Friends of the Earth wants the French to state the precise time frame they envisage for imposing the moratorium on export subsidies. At present, Chirac is simply talking about the step being taken during the so-called Doha round of world trade talks, due to culminate with an agreement in January 2005.

"France has always been defending the idea about maintaining export subsidies," said Joanna Dober, Friends of the Earth's campaigner on CAP reform. "It has huge tracts of grain farms. So if Chirac really means he wants a moratorium on export subsidies, and in a time frame that's reasonable, that's fantastic news. We want to see the fundamental principles of the CAP changed, so that it moves from export-driven overproduction to more sustainable, environmentally friendly types of agriculture."

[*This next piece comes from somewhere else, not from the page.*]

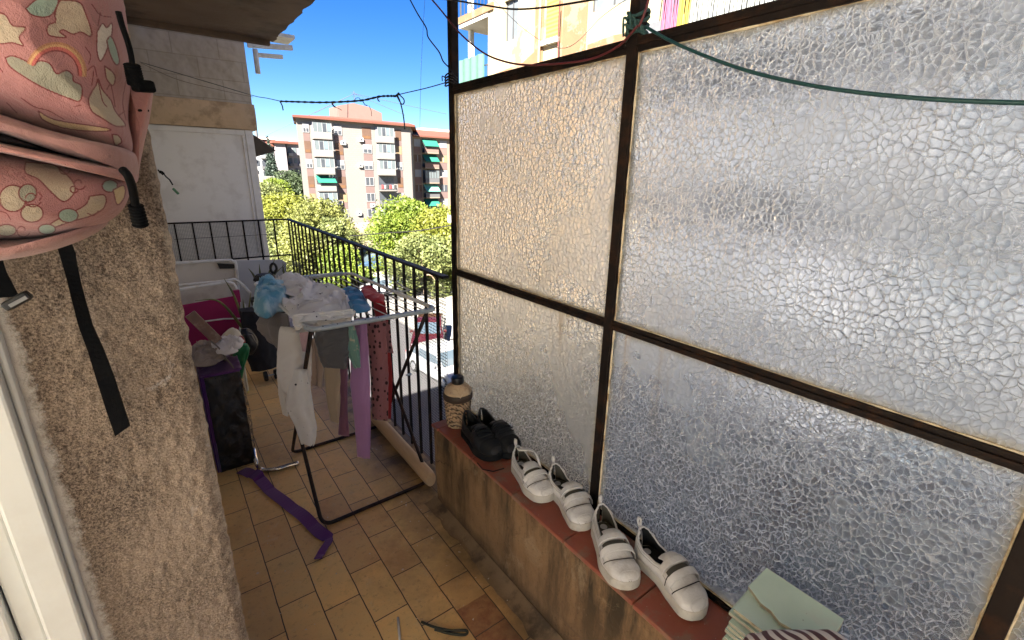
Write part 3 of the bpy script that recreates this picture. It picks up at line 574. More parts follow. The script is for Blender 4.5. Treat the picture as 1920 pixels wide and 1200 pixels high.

However, the main group for EU farm lobbies sees things differently. Risto Volanen, secretary-general with the Committee of Agricultural Organisations in the European Union (COPA), said: "We take it [Chirac's proposal] as a political message to African countries. We must understand that developing countries are in the position which we were in with farming in the 19th century. They need a policy that maybe includes protection but they must understand we also need a policy."

Volanen argues that Fischler should have waited longer before notifying the WTO that the EU supports the gradual elimination of export subsidies.

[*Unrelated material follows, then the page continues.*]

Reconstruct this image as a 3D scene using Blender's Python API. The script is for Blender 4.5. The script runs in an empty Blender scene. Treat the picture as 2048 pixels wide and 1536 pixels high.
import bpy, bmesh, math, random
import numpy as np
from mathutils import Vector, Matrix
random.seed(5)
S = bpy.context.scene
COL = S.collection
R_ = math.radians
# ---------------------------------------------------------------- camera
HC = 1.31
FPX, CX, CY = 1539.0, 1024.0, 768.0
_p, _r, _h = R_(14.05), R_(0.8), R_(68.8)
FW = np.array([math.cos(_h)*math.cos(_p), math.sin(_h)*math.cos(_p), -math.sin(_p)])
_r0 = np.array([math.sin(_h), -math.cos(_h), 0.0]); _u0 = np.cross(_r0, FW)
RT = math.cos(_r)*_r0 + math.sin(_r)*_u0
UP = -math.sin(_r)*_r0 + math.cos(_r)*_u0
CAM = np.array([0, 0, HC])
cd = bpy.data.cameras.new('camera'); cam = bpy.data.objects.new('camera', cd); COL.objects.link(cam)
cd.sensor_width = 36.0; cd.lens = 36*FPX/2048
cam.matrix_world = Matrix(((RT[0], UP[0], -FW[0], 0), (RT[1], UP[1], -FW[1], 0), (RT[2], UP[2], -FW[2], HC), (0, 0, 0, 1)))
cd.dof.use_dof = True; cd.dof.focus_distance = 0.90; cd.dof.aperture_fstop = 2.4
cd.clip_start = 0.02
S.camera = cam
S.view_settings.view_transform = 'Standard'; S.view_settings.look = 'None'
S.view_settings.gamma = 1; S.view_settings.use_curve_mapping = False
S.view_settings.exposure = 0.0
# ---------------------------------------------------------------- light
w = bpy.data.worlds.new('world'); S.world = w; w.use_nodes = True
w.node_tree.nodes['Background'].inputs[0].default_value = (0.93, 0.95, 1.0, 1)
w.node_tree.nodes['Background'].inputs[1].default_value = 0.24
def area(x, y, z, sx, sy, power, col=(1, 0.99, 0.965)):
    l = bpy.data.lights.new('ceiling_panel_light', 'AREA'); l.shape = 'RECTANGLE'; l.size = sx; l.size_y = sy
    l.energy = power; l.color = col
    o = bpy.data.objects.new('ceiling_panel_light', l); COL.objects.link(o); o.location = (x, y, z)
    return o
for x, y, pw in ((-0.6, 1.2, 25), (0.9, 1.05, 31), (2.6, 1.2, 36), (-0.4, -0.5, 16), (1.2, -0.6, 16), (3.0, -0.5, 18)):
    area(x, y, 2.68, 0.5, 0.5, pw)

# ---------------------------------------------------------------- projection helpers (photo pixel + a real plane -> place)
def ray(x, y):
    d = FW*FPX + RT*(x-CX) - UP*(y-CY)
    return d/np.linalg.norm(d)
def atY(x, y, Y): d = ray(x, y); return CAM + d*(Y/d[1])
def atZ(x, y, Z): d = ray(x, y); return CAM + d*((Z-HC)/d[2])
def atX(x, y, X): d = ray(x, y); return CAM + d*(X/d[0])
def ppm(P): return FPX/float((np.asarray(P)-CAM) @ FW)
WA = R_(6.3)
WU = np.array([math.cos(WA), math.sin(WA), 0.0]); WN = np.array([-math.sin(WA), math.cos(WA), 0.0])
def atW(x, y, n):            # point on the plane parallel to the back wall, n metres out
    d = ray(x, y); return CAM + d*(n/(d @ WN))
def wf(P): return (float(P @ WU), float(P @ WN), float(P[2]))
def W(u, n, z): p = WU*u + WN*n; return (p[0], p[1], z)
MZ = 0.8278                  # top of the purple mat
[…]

"We appreciate that the Commission is now critical of the Harbinson paper. But the Commission is itself guilty. It started the reform process much too early. This was not very good tactics."

He notes that the EU and the US are at odds over "decoupling", breaking the link between the amount of aid farmers get and the amount of food they produce. "The Fischler proposals are talking about decoupling, whereas the Americans are talking about recoupling. The Americans are right to support their farmers and we expect the EU to also defend its farmers."

The US jury is still out on French President Chirac's support for an end to EU farm export subsidies.